Autre statistique notable: ce temps partiel est une réalité pour un peu plus de la moitié des femmes employées dans le secteur. Un degré de féminisation élevé qui en est à la fois la conséquence et la cause. D’une part, les femmes sont davantage attirées par les emplois à temps partiel et seront donc plus souvent actives dans les secteurs où ces derniers sont disponibles.
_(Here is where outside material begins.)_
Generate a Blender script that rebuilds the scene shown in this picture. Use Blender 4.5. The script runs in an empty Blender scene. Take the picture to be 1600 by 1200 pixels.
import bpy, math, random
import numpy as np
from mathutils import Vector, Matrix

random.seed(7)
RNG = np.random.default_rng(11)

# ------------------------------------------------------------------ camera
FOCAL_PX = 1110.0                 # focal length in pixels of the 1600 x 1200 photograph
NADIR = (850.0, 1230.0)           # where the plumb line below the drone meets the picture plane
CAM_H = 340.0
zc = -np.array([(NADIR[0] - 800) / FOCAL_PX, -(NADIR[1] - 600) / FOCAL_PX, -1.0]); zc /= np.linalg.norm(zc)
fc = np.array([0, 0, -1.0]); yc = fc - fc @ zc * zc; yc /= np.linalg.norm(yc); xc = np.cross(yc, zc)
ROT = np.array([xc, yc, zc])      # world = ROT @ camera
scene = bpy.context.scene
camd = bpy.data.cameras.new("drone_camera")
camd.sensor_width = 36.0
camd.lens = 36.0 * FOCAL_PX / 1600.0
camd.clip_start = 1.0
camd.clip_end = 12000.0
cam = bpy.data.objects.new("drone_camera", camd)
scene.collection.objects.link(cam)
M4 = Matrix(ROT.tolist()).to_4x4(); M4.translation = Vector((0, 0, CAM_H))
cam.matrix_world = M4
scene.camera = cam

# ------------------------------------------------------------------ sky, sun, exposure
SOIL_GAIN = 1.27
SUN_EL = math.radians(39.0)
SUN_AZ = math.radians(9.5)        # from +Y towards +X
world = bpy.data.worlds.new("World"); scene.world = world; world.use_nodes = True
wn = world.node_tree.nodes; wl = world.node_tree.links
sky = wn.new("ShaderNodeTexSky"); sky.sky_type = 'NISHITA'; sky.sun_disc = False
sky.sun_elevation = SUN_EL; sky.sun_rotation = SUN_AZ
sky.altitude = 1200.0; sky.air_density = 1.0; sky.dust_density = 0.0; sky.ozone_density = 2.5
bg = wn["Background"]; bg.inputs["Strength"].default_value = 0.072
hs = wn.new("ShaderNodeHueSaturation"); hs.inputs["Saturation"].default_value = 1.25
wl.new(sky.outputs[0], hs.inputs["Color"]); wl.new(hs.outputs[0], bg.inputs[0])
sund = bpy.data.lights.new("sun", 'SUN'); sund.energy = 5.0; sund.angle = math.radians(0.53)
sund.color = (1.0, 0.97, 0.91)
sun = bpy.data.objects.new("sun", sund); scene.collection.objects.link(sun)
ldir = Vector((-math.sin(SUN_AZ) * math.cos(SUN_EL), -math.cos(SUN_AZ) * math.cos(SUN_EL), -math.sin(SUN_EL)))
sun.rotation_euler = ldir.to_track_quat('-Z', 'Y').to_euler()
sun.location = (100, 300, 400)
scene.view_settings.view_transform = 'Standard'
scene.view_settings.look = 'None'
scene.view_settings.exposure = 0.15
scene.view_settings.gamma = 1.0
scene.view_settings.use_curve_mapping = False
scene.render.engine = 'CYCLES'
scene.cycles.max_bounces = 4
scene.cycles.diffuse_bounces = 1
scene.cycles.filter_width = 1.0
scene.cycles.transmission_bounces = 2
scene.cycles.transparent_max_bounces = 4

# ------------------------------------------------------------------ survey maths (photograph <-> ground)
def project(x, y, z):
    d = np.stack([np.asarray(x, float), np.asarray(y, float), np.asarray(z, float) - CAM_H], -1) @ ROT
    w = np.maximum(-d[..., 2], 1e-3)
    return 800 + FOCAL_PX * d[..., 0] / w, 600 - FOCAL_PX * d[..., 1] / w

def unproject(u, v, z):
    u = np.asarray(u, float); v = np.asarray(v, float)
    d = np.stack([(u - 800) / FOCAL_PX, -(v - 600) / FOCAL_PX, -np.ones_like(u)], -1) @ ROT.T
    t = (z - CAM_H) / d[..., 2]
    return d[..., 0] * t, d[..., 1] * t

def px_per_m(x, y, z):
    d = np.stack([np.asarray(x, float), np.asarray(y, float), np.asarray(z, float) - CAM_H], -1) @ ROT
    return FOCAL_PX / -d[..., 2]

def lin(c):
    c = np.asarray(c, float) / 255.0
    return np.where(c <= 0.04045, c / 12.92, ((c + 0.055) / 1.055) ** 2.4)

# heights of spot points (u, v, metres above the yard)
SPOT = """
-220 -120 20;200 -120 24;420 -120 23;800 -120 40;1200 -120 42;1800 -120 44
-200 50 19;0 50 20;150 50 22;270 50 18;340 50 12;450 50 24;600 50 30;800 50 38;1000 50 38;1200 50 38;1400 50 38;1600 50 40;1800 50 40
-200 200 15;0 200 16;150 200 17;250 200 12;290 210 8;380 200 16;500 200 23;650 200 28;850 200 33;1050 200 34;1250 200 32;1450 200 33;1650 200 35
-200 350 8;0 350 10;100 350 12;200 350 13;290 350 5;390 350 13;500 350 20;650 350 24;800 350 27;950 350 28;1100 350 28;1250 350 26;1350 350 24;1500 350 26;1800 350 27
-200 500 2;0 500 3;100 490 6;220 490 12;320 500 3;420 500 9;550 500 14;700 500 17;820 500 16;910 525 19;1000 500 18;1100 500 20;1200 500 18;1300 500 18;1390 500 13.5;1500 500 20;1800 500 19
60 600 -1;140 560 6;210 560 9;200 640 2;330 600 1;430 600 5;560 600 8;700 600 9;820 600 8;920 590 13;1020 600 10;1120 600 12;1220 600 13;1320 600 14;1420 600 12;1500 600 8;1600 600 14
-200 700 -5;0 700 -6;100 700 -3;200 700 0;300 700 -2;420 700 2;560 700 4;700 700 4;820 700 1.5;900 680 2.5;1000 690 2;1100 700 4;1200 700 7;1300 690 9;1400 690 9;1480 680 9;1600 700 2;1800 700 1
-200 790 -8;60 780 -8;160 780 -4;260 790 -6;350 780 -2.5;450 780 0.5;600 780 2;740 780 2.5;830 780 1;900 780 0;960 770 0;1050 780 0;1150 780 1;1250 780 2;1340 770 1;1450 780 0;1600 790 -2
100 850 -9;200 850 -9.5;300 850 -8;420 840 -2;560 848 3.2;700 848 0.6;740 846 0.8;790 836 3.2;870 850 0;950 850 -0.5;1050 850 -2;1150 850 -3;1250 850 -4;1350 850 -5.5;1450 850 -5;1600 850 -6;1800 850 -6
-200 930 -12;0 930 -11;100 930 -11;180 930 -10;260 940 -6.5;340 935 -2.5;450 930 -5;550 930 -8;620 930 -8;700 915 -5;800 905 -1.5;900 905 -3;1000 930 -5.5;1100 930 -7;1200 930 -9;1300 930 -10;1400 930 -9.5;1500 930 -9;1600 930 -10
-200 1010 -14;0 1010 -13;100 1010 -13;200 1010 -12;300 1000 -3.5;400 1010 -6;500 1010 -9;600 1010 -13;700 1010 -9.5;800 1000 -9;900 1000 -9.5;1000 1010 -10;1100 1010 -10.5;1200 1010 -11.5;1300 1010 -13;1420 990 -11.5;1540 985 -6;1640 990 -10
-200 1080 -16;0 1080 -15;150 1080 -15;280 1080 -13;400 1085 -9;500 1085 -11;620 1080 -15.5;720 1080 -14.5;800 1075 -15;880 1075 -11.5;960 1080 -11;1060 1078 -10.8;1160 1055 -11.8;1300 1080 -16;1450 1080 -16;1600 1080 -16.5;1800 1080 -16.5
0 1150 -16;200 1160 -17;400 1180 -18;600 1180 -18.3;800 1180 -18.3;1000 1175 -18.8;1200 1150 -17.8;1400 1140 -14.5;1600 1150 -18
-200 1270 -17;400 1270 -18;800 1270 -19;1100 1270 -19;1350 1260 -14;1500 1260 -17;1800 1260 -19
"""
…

D’autre part, les secteurs qui emploient de nombreuses femmes sont enclins à proposer davantage d’emplois à temps partiel, à leur demande… “C’est principalement parce que dans nos sociétés occidentales, les tâches domestiques ou d’éducation incombent encore surtout aux femmes”, rappelle le professeur de l’UCLouvain. La crise sanitaire a d’ailleurs amplifié ce déséquilibre dans le partage des rôles. Lors du premier confinement, ce sont les femmes qui, une fois encore, ont assumé la majeure partie des tâches supplémentaires causées par la fermeture des écoles et des crèches. Par exemple la garde des enfants, qui a obligé certaines mères à passer par la case congé parental. “Lorsque les salaires sont déjà bas au départ, la nécessité du travail à temps partiel ou des congés parentaux fait en sorte que la différence de rémunération entre une personne active et inactive finit par se révéler très faible”, constate Thierry Dock, qui déplore combien le marché du travail reste inadapté à la situation de certaines familles, notamment les femmes seules avec enfants.

Cela éloigne du marché des personnes qui étaient actives, ce qui pose des problèmes de maintien de compétences mais également de disponibilités de main-d’œuvre suffisantes”, analyse le professeur. Une solution? Refinancer le secteur de l’enfance afin d’offrir des services collectifs de qualité – les places de structures pour accueillir les enfants se révélant souvent trop limitées et/ou onéreuses. “Les incitants à l’emploi ne sont pas seulement fiscaux”, conclut Thierry Dock.